Proactive Investors - Dollarama Inc (TSX:TSX:DOL) has reported first-quarter sales that beat expectations as it opened additional stores and more Canadians felt the pinch due to inflationary pressure.
The Canadian dollar store chain posted a 21% increase in sales to $1.29 billion for the quarter ended April 30, 2023, above the C$1.25 billion expected by analysts. Comparable store sales grew 17%, with 21 net new stores opened over the quarter.
Diluted earnings per share came in 29% higher at $0.63 and its board has approved a quarterly cash dividend of $0.0708 per common share.
"Canadians from all walks of life continue to respond positively to our compelling value proposition and affordable product mix,” the company’s president and CEO Neil Rossy said in a statement.
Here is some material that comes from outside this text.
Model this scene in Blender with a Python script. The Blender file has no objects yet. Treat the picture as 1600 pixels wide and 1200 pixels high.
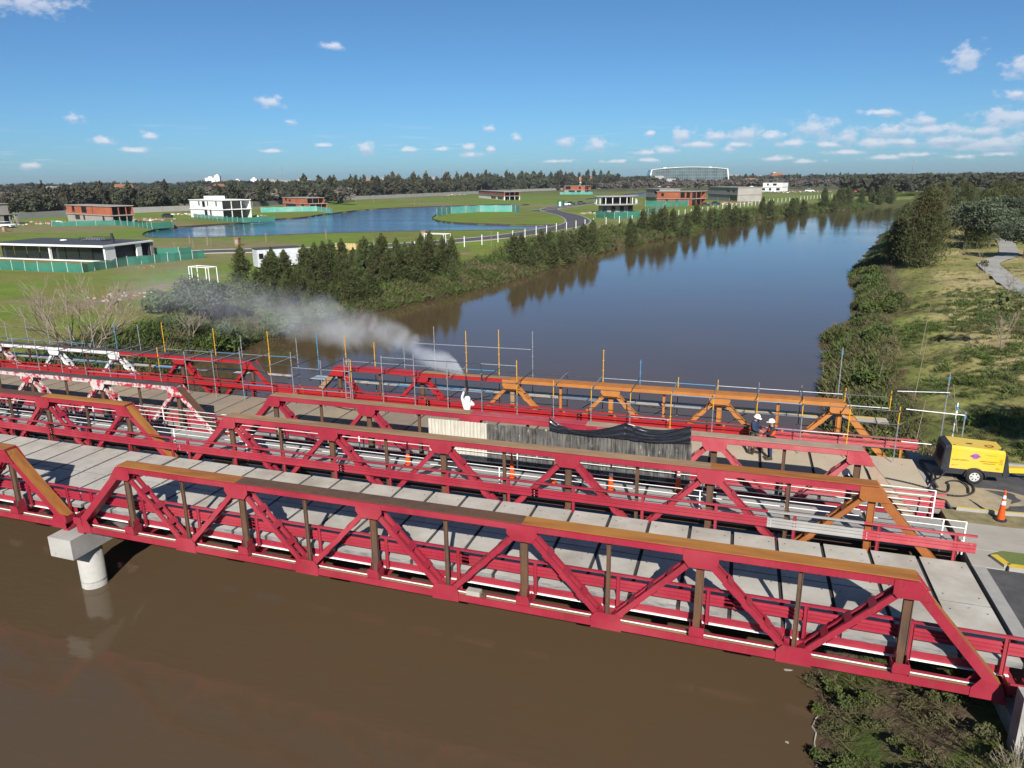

“In the context of persistent inflationary pressure, we delivered a 17% increase in comparable store sales in the first quarter of Fiscal 2024. The first quarter also marked the opening of our 1,500th Dollarama store, a significant milestone as we pursue our target of 2,000 stores across Canada by 2031.”
The company has kept its annual guidance ranges for fiscal 2024 unchanged.
Dollarama’s Toronto-listed shares added 3% to C$85.22 shortly after the market opened on Wednesday morning.